• Problem details: Reproduce the lines of the material exactly, excluding every image.

3D scene scripts
--- --- ---
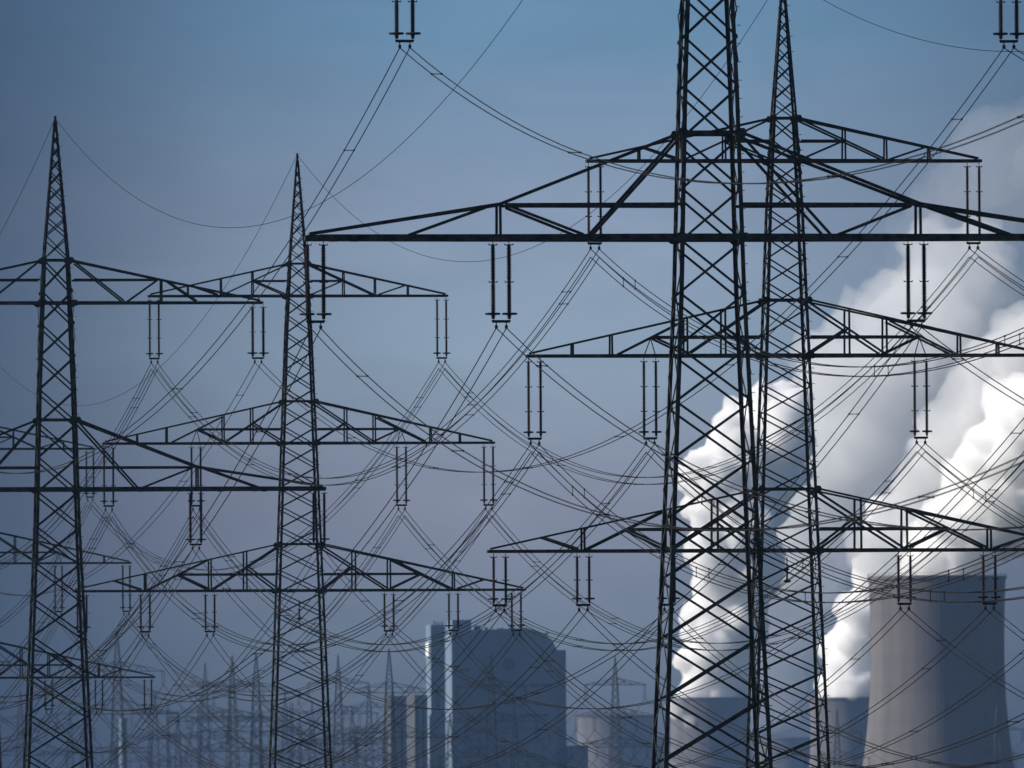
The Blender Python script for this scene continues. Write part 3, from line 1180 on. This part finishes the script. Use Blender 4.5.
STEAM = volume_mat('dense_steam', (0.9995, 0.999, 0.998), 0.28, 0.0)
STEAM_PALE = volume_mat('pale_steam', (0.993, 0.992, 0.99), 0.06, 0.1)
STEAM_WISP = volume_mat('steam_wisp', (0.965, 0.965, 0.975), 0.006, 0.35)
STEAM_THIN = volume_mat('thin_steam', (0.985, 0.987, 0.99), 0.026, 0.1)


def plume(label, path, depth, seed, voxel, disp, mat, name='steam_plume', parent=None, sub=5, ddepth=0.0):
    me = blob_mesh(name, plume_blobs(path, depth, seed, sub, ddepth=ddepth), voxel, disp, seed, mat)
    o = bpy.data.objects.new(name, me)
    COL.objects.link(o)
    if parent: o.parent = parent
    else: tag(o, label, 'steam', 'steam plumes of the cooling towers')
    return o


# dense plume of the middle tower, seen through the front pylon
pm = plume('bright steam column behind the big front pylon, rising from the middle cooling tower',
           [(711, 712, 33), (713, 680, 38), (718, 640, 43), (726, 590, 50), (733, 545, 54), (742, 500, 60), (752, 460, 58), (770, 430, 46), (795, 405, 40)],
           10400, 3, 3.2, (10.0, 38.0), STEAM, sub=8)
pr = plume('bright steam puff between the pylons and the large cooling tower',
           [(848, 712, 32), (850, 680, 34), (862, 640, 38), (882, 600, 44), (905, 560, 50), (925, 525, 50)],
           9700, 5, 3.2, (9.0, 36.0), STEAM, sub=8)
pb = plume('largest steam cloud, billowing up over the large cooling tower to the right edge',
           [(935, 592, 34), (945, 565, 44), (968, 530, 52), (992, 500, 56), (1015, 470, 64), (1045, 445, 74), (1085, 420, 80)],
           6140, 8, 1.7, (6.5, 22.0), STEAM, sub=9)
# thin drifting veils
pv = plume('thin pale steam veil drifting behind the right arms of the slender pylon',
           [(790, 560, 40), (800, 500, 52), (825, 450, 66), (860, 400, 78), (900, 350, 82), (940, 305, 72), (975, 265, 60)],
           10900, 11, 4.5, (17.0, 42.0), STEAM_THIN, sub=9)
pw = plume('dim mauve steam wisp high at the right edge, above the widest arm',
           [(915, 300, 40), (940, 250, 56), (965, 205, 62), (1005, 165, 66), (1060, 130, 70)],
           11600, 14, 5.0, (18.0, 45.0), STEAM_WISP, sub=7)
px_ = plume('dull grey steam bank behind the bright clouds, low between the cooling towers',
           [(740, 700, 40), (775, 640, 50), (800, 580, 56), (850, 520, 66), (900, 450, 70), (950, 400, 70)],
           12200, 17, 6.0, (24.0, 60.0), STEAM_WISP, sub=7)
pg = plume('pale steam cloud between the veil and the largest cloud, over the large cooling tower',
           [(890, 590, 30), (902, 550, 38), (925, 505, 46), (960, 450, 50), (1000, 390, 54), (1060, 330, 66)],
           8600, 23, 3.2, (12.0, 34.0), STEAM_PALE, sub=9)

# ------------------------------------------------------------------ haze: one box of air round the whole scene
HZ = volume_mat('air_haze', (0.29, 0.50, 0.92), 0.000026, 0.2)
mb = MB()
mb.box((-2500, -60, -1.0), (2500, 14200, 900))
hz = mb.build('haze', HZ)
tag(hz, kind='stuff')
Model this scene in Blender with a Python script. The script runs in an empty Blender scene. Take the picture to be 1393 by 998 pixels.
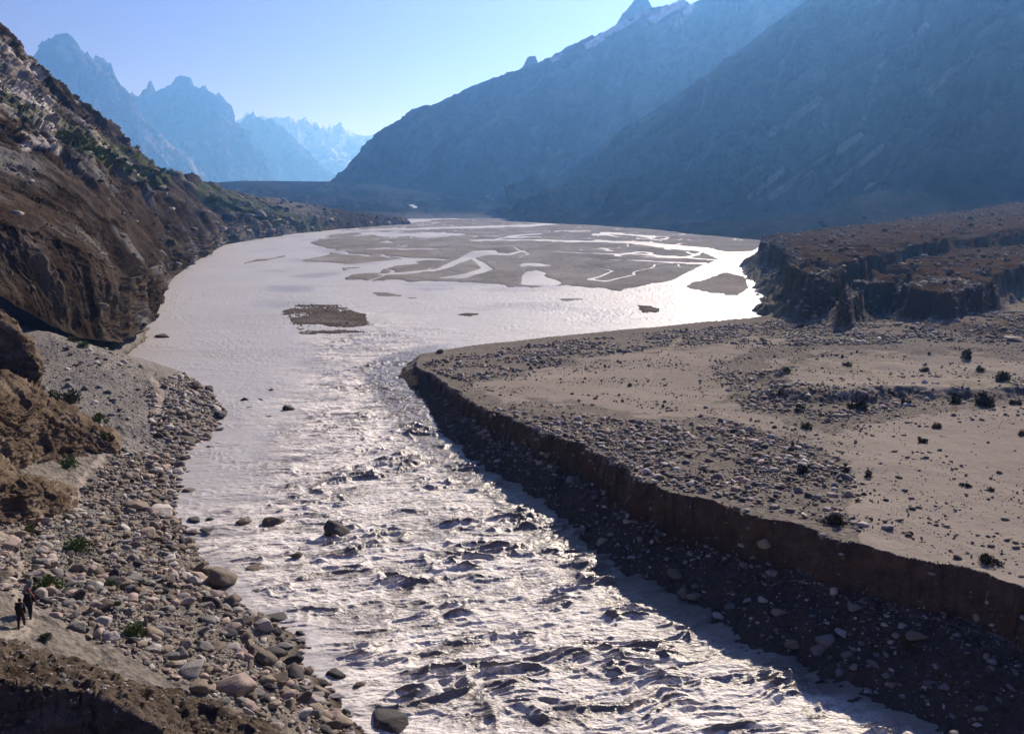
--- --- ---
• Solution:
The Blender Python script for this scene continues. Write part 3, from line 1180 on. This part finishes the script. Use Blender 4.5.
STEAM = volume_mat('dense_steam', (0.9995, 0.999, 0.998), 0.28, 0.0)
STEAM_PALE = volume_mat('pale_steam', (0.993, 0.992, 0.99), 0.06, 0.1)
STEAM_WISP = volume_mat('steam_wisp', (0.965, 0.965, 0.975), 0.006, 0.35)
STEAM_THIN = volume_mat('thin_steam', (0.985, 0.987, 0.99), 0.026, 0.1)


def plume(label, path, depth, seed, voxel, disp, mat, name='steam_plume', parent=None, sub=5, ddepth=0.0):
    me = blob_mesh(name, plume_blobs(path, depth, seed, sub, ddepth=ddepth), voxel, disp, seed, mat)
    o = bpy.data.objects.new(name, me)
    COL.objects.link(o)
    if parent: o.parent = parent
    else: tag(o, label, 'steam', 'steam plumes of the cooling towers')
    return o


# dense plume of the middle tower, seen through the front pylon
pm = plume('bright steam column behind the big front pylon, rising from the middle cooling tower',
           [(711, 712, 33), (713, 680, 38), (718, 640, 43), (726, 590, 50), (733, 545, 54), (742, 500, 60), (752, 460, 58), (770, 430, 46), (795, 405, 40)],
           10400, 3, 3.2, (10.0, 38.0), STEAM, sub=8)
pr = plume('bright steam puff between the pylons and the large cooling tower',
           [(848, 712, 32), (850, 680, 34), (862, 640, 38), (882, 600, 44), (905, 560, 50), (925, 525, 50)],
           9700, 5, 3.2, (9.0, 36.0), STEAM, sub=8)
pb = plume('largest steam cloud, billowing up over the large cooling tower to the right edge',
           [(935, 592, 34), (945, 565, 44), (968, 530, 52), (992, 500, 56), (1015, 470, 64), (1045, 445, 74), (1085, 420, 80)],
           6140, 8, 1.7, (6.5, 22.0), STEAM, sub=9)
# thin drifting veils
pv = plume('thin pale steam veil drifting behind the right arms of the slender pylon',
           [(790, 560, 40), (800, 500, 52), (825, 450, 66), (860, 400, 78), (900, 350, 82), (940, 305, 72), (975, 265, 60)],
           10900, 11, 4.5, (17.0, 42.0), STEAM_THIN, sub=9)
pw = plume('dim mauve steam wisp high at the right edge, above the widest arm',
           [(915, 300, 40), (940, 250, 56), (965, 205, 62), (1005, 165, 66), (1060, 130, 70)],
           11600, 14, 5.0, (18.0, 45.0), STEAM_WISP, sub=7)
px_ = plume('dull grey steam bank behind the bright clouds, low between the cooling towers',
           [(740, 700, 40), (775, 640, 50), (800, 580, 56), (850, 520, 66), (900, 450, 70), (950, 400, 70)],
           12200, 17, 6.0, (24.0, 60.0), STEAM_WISP, sub=7)
pg = plume('pale steam cloud between the veil and the largest cloud, over the large cooling tower',
           [(890, 590, 30), (902, 550, 38), (925, 505, 46), (960, 450, 50), (1000, 390, 54), (1060, 330, 66)],
           8600, 23, 3.2, (12.0, 34.0), STEAM_PALE, sub=9)

# ------------------------------------------------------------------ haze: one box of air round the whole scene
HZ = volume_mat('air_haze', (0.29, 0.50, 0.92), 0.000026, 0.2)
mb = MB()
mb.box((-2500, -60, -1.0), (2500, 14200, 900))
hz = mb.build('haze', HZ)
tag(hz, kind='stuff')
Model this scene in Blender with a Python script. The script runs in an empty Blender scene. Take the picture to be 1393 by 998 pixels.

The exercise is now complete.